Ultimately, Anna’s trying to do the right thing, but she goes about in entirely the wrong way. As she’s not a racial minority herself, instead of being vocal, Anna should offer an ear to Maya and allow her to speak for herself.
The giant tampon
Your first period has a way of debuting at exactly the wrong time. This happens to Maya, right when she’s feuding with both her mom and Anna. With nobody to turn to, Maya keeps quiet about this adolescent milestone.
As adolescent girls, we’re often not familiar with the intimate parts of our bodies and the prospect of using a tampon for the first time is intimidating, to say the least. As Maya tries to rally herself to use it, we see what it’s like through her eyes, as the tampon goes from normal-size to slightly exaggerated to cartoonishly huge. It’s a funny joke, but we remember what it was like…and it certainly wasn’t funny then.
Sharing a stolen thong
As discussed, body issues abound when you’re in middle school. If we had a magic pill that could make us feel more desirable, we’d take it in a heartbeat. Anna and Maya discover the next best thing — popular girl Heather’s thong.

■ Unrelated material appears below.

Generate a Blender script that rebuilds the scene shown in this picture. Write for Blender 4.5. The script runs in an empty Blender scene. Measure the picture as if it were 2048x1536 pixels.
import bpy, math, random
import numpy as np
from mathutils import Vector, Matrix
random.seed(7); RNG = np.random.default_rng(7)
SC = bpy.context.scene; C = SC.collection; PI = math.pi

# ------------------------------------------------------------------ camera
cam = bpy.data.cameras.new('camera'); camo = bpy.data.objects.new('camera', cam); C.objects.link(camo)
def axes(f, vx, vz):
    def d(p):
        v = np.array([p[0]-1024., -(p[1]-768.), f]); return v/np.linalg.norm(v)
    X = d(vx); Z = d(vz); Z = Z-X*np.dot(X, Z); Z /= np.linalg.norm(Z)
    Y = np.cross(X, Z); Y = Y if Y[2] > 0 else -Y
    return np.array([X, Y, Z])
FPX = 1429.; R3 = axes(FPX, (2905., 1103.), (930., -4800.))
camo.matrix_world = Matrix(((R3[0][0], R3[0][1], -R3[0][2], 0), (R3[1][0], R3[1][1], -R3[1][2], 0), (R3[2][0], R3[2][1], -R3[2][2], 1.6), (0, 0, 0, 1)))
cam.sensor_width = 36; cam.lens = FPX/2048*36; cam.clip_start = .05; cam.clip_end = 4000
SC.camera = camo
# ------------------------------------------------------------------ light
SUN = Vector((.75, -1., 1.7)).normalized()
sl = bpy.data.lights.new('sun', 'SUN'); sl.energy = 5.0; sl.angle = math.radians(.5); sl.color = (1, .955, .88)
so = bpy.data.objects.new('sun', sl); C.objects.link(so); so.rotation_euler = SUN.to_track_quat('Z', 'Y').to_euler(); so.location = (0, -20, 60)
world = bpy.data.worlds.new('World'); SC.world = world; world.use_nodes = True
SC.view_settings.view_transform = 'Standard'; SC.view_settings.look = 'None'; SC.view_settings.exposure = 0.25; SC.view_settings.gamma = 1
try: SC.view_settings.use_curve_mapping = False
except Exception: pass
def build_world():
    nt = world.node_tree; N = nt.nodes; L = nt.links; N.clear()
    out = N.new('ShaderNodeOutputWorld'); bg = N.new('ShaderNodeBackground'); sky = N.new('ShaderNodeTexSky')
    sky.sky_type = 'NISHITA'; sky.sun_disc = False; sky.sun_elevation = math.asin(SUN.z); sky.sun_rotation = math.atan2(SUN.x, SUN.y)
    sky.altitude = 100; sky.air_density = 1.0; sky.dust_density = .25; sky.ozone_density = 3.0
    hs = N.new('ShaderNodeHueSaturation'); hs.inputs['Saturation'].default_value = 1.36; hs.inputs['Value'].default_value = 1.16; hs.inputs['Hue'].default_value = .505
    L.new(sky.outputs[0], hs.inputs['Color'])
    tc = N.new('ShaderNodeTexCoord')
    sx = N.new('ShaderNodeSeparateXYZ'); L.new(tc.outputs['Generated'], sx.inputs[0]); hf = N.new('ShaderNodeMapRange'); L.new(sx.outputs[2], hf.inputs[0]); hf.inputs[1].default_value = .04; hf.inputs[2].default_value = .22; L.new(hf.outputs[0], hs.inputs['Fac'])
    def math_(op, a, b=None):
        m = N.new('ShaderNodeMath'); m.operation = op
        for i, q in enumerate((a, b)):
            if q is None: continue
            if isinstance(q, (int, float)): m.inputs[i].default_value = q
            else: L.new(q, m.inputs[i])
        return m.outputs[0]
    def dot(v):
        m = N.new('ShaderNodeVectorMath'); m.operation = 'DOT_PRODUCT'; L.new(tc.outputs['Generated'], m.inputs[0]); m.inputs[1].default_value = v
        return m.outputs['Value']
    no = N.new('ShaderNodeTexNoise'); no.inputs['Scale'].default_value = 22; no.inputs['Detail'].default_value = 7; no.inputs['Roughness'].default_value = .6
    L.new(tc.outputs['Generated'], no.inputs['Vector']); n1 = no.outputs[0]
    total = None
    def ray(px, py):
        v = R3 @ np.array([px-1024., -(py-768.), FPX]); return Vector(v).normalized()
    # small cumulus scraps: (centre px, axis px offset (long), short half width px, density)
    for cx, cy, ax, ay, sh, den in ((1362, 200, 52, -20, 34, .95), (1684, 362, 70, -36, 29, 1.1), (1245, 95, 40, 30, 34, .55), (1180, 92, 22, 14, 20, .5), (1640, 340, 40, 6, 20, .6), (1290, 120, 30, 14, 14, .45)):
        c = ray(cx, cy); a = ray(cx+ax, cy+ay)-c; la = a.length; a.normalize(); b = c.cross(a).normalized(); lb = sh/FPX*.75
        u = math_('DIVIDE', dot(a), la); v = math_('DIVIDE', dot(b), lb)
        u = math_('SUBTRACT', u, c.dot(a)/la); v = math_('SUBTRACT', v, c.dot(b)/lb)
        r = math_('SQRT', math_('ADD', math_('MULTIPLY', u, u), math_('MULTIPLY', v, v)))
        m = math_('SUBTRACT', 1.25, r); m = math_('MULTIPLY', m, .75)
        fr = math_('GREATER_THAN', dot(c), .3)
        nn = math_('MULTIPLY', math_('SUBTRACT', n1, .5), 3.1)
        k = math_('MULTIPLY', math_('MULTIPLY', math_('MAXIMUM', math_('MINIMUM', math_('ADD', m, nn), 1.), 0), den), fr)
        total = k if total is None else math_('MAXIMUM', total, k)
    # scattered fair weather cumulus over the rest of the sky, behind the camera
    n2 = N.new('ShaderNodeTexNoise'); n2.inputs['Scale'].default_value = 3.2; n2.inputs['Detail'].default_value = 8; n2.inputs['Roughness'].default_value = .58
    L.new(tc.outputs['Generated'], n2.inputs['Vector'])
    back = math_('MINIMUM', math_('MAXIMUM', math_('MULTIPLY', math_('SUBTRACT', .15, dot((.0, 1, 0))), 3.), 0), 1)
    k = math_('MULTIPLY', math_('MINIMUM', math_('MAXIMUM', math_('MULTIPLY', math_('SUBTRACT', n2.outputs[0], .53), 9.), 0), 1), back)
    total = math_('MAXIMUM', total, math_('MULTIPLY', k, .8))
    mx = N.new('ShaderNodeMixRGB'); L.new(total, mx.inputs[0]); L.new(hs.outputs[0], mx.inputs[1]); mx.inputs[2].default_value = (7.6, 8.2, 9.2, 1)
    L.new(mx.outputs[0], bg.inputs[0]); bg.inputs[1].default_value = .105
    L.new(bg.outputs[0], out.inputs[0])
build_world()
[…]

They steal it when Heather is changing and take turns wearing it to school. Though there are multiple shots of the girls washing the thong before passing it off, they’re still wearing stolen underwear. Shudder And yet, we get it. It all comes back to the desire to feel sexy. Alas, the plan backfires when Heather suspects Anna and Maya stole the thong. This leads to a comedic series of events that ends in a pantsing at a seniors’ home and nothing is worth that — not even a pink thong.